(1728 - 68) of Appuldercombe, Isle of Wight; m. 1750 Ldy. Elizabeth Boyle (d. 1800), dau. of 5th E. of Cork and Orrery [I].
1752 Genoa, Turin (27 Mar. - ) [Cologne 24 Apr.]
1765 - 7 [dep. London 23 Apr. 1765] Susa, Turin (May), Milan (22 May), Piacenza, Parma, Bologna, Florence (26 - 31 May), Siena, Rome (3 - 7 Jun.), Naples (Jun. 1765 - 5 Jun. 1766), Sicily (Jun. - Jul.), Naples (24 Jul. 1766 - 8 Mar. 1767), Rome (12 Mar. - 3 May), Loreto, Perugia, Florence (16 May), Leghorn, Pisa, Lucca, Pistoia, Bologna, Ferrara, Venice (26 May - 10 Jul.), Padua, Vicenza, Verona [London 9 Oct. 1767]
Worsley was first in Italy with his wife in 1752. They made an eighteen-month tour of the Continent, setting out from London in July 1751 and spending most of their time in France. Early in 1752 they sailed from Savona to Genoa and went on to Turin, arriving on 27 March; by 24 April they were in Cologne.1
They returned to Italy in 1765 with their two children, Henrietta (1758 - 91, who m. 1784 John Bridgman Simpson, later B. Bradford) and Richard (aged fourteen, see Sir Richard Worsley), whose 'short account' provides the itinerary.2 At Susa they met their old friend Edward Gibbon and from one of his letters it appears that Worsley had in mind the education of his children at Naples.

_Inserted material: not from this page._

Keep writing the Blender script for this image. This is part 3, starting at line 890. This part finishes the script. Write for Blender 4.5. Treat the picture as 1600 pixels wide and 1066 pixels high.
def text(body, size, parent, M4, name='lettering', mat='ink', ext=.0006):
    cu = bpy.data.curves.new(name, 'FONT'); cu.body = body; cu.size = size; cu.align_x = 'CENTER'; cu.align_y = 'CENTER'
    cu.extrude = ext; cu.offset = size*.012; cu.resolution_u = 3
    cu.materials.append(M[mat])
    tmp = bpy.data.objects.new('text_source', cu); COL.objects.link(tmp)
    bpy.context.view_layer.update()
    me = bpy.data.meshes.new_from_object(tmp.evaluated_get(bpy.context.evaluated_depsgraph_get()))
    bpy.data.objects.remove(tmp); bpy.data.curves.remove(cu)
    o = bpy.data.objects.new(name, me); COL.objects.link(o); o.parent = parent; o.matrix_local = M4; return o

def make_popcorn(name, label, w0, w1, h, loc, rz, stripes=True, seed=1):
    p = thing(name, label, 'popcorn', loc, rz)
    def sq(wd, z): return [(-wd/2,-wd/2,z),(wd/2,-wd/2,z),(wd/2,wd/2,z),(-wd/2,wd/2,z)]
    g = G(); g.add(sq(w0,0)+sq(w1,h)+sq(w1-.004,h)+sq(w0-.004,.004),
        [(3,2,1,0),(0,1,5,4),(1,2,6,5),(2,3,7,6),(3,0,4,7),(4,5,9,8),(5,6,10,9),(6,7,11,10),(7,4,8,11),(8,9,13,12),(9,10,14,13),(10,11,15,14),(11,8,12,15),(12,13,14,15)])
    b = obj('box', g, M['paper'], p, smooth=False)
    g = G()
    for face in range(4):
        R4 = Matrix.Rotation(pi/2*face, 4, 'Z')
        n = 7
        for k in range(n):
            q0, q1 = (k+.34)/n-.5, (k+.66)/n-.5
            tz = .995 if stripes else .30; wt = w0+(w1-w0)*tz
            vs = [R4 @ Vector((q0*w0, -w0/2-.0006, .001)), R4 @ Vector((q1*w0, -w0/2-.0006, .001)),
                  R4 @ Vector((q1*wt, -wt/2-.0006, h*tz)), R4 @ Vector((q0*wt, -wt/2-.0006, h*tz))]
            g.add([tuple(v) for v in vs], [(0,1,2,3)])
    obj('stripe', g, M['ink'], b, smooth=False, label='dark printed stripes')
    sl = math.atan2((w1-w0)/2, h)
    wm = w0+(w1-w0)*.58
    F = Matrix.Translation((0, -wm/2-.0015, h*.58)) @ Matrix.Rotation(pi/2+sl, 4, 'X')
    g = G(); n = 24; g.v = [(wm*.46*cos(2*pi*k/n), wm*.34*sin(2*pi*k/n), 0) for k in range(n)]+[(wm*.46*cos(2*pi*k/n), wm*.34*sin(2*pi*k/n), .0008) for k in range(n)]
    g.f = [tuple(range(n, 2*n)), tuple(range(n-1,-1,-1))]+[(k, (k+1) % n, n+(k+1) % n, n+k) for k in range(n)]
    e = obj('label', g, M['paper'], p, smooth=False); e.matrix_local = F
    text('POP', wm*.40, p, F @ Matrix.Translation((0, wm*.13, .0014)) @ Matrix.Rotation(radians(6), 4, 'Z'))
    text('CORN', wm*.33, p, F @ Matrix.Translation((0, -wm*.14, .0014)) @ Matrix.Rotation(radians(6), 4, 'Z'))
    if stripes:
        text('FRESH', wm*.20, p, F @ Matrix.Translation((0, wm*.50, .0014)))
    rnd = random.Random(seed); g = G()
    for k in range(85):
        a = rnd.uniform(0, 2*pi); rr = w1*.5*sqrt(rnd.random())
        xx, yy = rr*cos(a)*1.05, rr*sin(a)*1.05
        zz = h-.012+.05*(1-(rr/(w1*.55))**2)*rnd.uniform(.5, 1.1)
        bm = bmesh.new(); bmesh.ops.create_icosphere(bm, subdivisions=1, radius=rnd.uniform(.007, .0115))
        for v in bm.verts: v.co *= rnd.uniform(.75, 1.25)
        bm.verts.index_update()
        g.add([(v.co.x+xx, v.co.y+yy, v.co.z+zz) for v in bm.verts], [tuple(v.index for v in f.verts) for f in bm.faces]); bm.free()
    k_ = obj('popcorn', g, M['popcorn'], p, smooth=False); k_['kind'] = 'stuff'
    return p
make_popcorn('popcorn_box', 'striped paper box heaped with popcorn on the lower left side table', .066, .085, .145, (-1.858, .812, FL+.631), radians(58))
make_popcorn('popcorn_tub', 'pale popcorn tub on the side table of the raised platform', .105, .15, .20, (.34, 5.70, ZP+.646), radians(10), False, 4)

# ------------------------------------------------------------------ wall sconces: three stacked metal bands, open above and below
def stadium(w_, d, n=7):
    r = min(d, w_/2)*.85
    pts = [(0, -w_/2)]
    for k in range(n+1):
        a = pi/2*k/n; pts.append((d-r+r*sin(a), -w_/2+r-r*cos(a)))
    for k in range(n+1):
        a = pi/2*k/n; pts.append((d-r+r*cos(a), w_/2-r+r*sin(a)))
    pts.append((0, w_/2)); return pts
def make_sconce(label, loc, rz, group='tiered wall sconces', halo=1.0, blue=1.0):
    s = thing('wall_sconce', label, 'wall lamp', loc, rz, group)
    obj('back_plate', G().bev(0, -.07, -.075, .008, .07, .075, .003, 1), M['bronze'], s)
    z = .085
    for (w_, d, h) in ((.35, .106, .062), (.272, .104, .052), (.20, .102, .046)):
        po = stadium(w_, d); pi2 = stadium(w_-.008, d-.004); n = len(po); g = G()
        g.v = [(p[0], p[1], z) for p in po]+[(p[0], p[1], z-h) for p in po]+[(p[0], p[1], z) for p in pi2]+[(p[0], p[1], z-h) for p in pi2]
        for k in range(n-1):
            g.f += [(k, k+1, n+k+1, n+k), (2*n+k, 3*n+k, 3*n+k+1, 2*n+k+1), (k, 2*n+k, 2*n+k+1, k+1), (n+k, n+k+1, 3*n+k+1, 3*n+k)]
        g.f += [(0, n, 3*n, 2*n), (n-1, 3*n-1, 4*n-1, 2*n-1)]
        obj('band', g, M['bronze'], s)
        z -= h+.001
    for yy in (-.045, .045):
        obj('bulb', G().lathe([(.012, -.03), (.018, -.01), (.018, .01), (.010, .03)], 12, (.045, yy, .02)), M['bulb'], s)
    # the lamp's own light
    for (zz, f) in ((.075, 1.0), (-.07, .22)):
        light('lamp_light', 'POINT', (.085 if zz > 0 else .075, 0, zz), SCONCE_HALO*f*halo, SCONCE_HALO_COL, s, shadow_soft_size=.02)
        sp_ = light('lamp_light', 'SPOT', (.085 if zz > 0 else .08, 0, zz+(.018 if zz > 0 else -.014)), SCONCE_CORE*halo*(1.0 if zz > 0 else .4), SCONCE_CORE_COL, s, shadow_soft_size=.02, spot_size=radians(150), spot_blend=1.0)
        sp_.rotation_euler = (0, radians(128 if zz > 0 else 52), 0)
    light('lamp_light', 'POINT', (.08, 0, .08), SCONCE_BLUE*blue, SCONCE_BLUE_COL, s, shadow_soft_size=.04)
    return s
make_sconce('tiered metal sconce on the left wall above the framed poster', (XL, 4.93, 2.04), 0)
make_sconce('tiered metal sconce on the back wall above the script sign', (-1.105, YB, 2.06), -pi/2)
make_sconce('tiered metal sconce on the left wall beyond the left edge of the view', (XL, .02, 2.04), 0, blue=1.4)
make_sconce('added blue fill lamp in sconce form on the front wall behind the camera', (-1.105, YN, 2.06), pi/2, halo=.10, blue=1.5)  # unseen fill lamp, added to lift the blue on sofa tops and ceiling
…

It was not a good idea, thought Gibbon: 'Naples has no advantage but those of Climate and situation; and in point of expense and education for his children is the very last place in Italy I should have advised'.3 The Worsleys arrived in Florence on 26 May 1765 and were dining with Horace Mann on the 28th.4 They went straight on to Naples, where they spent nearly two years.
On 5 June 1766 Worsley set out on a six-week trip to Sicily; his journal of this tour is illustrated with full-page drawings and plans, and in another notebook he copied out Winckelmann's account of Herculaneum.5 He returned to Naples on 24 July. The family left Naples on 8 March 1767 returning to England through Rome, Florence and Venice, reaching London on 9 October 1767, 'after having been absent exactly two years, five Months and twenty Days'.
1. Worsley MSS 48 (MS travel jnl.). 2. Worsley MSS 44 (MS travel acct.1765 - 7). 3. Gibbon, Letters, 1:196. 4. Farington jnl.MSS (27, 28 May 1765). 5. Worsley MSS 54 and 52.